W praktyce rząd Zjednoczonej Prawicy − do niedawna zabiegający przecież o te same gigantyczne inwestycje z obszaru elektromobilności, co Węgry, wyznaczający sobie cel 1 mln aut elektrycznych do 2025 roku, czy rozwijający projekt narodowego samochodu elektrycznego Izera – padł ofiarą wewnętrznych walk frakcyjnych. Po raz kolejny rząd Morawieckiego położył się Rejtanem na forum unijnym, aby móc pokazać na krajowym podwórku, że jest bardziej antyunijny niż Solidarna Polska Zbigniewa Ziobry.
Do ostatniego momentu negocjacje ws. zakresu w jakim silniki spalinowe będą mogły być wykorzystywane po 2035 roku prowadziły za to Niemcy. Co prawda sam sprzeciw na osi Berlin-Rzym-Warszawa i tak nie wystarczyłby do przegłosowania pozostałych 24 państw UE, ale otwierałby szanse na budowanie jakiejś koalicji. Berlin ostatecznie przyłączył się jednak do większości państw UE po tym, jak Komisja Europejska zapewniła, że nowe auta spalinowe będą mogły być rejestrowane także po 2035 roku, o ile będą korzystać z paliw syntetycznych rozpoznawanych przez auto.

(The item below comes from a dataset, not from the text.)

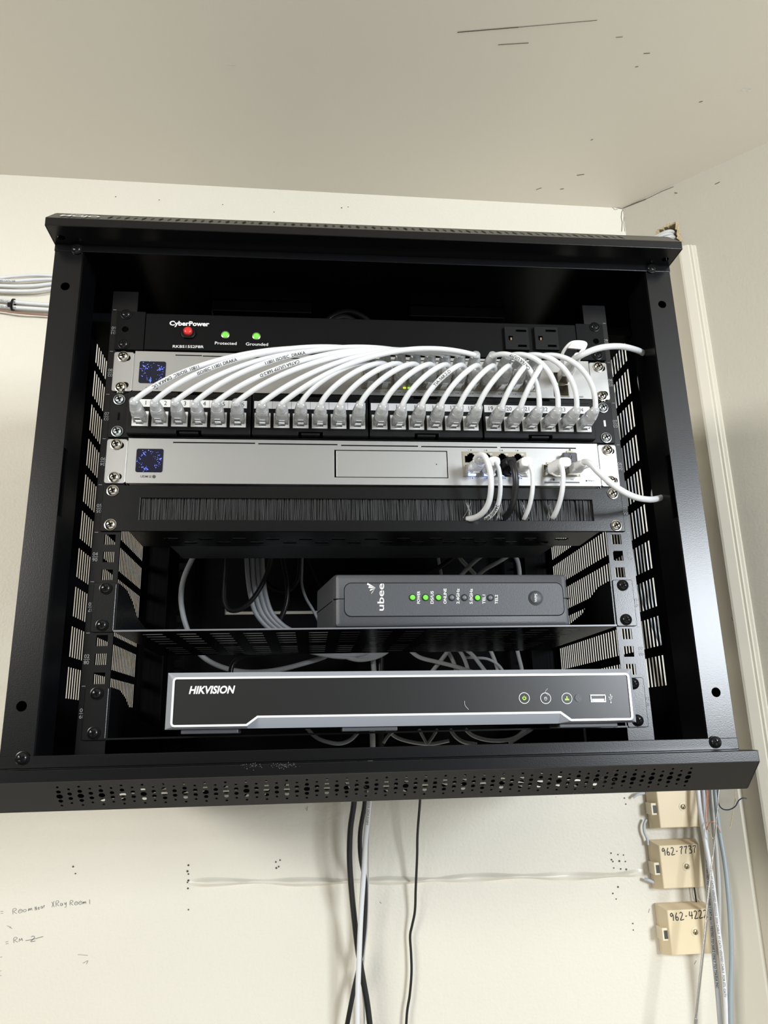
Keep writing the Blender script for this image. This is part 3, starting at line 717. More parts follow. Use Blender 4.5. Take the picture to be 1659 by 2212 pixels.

„Zakaz rejestracji samochodów spalinowych od 2035”? Bynajmniej
Co w rzeczywistości przewiduje ostateczna wersja rozporządzenia? Zgodnie z nim producenci aut do 2030 roku powinni zredukować emisyjność sprzedawanych przez siebie samochodów osobowych o 55%, a vanów o 50%. Liczy się emisja CO2 z całej floty sprzedawanych samochodów na unijnym rynku. Zatem na każde paliwożerne auto z dużym silnikiem benzynowym lub Diesla, producenci będą musieli sprzedać kolejne na wodór, prąd czy paliwo syntetyczne.
Od 1 stycznia 2035 roku redukcja emisji ze sprzedawanych nowych samochodów ma wynieść 100%. Producenci będą mogli zatem wprowadzać na rynek UE jedynie pojazdy bezemisyjne. W rzeczywistości przepisy nie są jednak „zakazem rejestracji nowych samochodów spalinowych”, jak najczęściej określa się je w prasie.

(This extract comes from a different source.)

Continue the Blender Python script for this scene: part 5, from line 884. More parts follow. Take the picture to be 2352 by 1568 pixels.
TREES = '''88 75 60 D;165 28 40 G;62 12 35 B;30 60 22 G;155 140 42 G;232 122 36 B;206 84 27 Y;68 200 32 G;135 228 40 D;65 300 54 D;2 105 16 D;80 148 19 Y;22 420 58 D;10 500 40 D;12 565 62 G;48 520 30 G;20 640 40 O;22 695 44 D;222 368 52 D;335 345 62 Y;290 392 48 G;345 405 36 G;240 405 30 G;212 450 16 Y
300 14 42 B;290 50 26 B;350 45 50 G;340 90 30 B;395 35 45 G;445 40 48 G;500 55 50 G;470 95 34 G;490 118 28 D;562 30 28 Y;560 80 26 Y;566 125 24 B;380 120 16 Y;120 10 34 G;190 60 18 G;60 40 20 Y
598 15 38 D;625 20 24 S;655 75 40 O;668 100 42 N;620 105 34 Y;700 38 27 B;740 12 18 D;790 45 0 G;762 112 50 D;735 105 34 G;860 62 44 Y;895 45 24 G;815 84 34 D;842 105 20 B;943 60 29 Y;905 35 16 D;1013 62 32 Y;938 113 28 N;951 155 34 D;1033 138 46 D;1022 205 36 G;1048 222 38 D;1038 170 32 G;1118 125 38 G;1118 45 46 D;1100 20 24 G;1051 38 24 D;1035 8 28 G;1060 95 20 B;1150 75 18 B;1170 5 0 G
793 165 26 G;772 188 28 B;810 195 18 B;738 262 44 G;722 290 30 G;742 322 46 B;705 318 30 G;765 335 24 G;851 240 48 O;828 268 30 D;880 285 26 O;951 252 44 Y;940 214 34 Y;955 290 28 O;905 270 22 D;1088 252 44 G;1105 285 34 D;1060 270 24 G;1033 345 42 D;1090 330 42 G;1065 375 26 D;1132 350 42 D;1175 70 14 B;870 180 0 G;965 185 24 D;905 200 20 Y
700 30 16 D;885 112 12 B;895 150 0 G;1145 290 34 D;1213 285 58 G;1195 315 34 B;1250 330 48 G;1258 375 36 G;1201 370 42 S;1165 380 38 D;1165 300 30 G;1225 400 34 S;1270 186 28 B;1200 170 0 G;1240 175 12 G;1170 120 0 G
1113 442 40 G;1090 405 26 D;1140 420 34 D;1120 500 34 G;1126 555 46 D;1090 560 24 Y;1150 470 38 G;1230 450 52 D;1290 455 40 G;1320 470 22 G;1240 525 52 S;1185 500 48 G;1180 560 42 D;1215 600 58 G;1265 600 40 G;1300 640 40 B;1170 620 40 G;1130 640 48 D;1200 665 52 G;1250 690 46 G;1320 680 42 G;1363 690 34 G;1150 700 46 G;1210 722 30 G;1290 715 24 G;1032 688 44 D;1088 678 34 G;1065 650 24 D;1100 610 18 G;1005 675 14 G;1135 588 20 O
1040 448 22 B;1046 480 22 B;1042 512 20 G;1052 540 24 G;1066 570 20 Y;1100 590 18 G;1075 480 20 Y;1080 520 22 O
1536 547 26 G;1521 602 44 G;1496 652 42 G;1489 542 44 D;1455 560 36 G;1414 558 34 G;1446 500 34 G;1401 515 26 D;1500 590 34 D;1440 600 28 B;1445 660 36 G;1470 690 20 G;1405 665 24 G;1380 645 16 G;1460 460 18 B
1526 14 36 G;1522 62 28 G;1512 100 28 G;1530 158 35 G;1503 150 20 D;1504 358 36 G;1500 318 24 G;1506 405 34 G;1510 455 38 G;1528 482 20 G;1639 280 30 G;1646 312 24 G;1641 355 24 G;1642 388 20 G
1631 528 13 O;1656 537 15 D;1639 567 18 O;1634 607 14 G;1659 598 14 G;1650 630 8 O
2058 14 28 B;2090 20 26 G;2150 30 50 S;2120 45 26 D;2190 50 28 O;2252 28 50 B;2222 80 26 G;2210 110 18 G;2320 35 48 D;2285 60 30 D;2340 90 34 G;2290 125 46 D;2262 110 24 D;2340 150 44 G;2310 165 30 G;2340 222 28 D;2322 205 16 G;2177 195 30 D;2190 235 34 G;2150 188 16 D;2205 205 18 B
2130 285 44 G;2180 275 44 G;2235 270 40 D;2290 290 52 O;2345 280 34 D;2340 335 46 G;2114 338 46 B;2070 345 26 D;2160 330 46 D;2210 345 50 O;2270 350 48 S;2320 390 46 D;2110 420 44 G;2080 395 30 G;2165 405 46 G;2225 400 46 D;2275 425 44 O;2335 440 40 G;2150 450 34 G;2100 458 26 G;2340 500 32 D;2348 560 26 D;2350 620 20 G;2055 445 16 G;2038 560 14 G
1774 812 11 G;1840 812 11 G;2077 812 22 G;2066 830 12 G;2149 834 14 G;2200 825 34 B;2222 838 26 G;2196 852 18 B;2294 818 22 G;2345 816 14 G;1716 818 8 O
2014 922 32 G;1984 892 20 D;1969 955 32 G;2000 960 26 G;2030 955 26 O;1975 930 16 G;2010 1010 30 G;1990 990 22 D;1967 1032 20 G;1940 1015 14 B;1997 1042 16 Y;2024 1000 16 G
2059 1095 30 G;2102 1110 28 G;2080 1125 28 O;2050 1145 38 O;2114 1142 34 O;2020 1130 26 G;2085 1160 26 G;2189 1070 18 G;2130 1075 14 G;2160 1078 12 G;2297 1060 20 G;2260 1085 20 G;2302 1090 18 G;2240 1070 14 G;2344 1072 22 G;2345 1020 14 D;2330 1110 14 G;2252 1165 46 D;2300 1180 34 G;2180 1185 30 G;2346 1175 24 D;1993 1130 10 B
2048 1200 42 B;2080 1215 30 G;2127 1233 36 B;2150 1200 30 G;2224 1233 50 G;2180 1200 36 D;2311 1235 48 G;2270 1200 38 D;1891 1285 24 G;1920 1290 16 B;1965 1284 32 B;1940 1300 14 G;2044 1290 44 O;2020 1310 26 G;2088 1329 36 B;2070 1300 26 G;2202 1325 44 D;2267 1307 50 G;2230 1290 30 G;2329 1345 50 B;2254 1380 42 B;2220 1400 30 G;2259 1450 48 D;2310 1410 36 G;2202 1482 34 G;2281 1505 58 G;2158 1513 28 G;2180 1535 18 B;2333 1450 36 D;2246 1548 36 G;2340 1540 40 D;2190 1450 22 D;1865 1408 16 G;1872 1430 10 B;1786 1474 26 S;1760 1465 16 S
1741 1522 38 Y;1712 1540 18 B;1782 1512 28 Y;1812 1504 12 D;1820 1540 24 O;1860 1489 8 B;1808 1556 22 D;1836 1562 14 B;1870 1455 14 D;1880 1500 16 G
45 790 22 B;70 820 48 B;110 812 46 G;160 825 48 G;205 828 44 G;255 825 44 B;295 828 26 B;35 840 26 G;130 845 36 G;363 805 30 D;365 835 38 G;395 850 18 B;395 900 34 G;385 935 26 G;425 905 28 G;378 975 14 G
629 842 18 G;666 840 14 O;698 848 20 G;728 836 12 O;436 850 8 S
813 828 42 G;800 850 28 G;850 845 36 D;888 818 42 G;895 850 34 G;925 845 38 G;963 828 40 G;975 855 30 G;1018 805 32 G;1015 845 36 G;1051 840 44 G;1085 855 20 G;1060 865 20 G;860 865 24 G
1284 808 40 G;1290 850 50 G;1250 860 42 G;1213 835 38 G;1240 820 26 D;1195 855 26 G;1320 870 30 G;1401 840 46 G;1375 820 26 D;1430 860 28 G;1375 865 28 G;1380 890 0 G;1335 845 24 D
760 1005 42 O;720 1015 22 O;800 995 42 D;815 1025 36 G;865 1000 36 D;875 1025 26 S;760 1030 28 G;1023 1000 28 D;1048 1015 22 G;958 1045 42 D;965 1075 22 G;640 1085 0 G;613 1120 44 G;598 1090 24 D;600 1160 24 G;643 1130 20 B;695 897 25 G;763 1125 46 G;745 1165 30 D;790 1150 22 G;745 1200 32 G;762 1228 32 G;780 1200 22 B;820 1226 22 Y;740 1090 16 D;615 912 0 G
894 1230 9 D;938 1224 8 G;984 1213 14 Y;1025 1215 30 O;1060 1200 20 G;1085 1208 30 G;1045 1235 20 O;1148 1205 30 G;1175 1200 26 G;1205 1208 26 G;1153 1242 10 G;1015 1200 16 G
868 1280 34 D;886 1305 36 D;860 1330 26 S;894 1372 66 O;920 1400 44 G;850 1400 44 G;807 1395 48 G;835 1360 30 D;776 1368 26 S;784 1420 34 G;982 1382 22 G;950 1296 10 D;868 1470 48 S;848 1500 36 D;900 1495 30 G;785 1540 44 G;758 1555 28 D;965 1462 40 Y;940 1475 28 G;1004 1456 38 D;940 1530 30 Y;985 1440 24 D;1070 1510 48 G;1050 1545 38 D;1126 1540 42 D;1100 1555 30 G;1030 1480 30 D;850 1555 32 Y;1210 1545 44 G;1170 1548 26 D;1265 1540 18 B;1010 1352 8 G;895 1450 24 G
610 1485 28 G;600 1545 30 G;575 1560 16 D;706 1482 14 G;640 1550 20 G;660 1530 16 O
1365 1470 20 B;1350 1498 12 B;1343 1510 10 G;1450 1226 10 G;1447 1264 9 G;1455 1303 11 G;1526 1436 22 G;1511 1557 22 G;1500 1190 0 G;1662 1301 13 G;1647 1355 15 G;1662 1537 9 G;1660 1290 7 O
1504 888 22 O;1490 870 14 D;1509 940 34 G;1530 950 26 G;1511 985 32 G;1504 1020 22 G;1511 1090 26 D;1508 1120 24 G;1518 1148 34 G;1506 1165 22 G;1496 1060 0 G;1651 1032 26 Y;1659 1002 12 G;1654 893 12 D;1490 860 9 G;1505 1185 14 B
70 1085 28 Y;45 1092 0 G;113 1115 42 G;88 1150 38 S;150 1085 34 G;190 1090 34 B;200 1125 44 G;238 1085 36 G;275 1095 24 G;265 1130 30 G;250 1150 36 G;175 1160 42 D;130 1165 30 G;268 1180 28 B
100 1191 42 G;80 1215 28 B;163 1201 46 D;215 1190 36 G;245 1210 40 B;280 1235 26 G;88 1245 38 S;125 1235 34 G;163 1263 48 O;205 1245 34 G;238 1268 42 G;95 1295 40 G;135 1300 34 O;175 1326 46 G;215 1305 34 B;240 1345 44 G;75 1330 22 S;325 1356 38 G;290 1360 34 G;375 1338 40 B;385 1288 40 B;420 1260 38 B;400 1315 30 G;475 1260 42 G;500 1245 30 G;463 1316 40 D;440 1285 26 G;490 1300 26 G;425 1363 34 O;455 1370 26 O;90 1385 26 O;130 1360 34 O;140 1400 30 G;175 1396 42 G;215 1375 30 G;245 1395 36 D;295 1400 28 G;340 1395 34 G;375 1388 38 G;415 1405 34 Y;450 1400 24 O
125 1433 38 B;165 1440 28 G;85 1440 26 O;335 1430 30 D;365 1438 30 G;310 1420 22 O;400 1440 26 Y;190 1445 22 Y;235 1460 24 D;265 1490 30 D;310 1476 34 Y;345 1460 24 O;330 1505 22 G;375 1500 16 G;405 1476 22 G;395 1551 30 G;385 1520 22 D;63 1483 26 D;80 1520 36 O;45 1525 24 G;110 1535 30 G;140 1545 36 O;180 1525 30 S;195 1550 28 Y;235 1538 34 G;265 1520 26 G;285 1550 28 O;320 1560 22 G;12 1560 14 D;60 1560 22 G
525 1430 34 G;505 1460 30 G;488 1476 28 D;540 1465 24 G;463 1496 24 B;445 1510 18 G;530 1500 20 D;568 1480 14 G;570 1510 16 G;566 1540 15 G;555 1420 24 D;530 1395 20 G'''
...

Na rynek trafiać będą mogły samochody z silnikami spalinowymi korzystające z paliw takich jak wodór, czy benzyna syntetyczna. Przynajmniej przez kolejnych 11 lat (do 31 grudnia 2034 roku) na rynek równolegle będą zatem trafiać nowe samochody z silnikami na benzynę i olej napędowy z ropy naftowej, jak i auta bezemisyjne na paliwa syntetyczne. A od 2035 roku zarejestrowane już tradycyjne samochody z silnikami benzynowymi czy Diesla będą mogły być wykorzystywane i odsprzedawane dalej aż do kresu ich żywotności.
W praktyce auta „bezemisyjne” i „tradycyjne” mogą być dokładnie tymi samymi modelami samochodów z tymi samymi silnikami. Modele „bezemisyjne”, tankujące benzynę syntetyczną, będą więc musiały mieć np. elektroniczne zabezpieczenia przed uruchomieniem ich po zatankowaniu zwykłej benzyny (możliwe, że obchodzenie tych zabezpieczeń będzie równie popularne co wycinanie DPF czy oszukiwanie EGR). Szczegóły tych rozwiązań, jeszcze w tym roku, przedstawić ma Komisja Europejska.
Unijni komisarze zostali też zobowiązani do systematycznego przeglądu czy przyjęte przepisy mają sens i czy nie wymagają zmian. Zgodnie z rozporządzeniem do końca 2025 roku Komisja będzie musiała przedstawić swoją pierwszą analizę tego jak rośnie dostępność (także cenowa) samochodów bezemisyjnych i jak redukcja emisyjności sprzedawanych aut wpływa na kieszenie konsumentów. Urzędnicy będą musieli pokazać też analizę dostępności używanych samochodów elektrycznych i wodorowych oraz ich ceny, tak aby można było sprawdzić, czy auta bezemisyjne na rynku wtórnym tanieją wystarczająco, aby stać się rozsądną alternatywą dla aut tradycyjnych.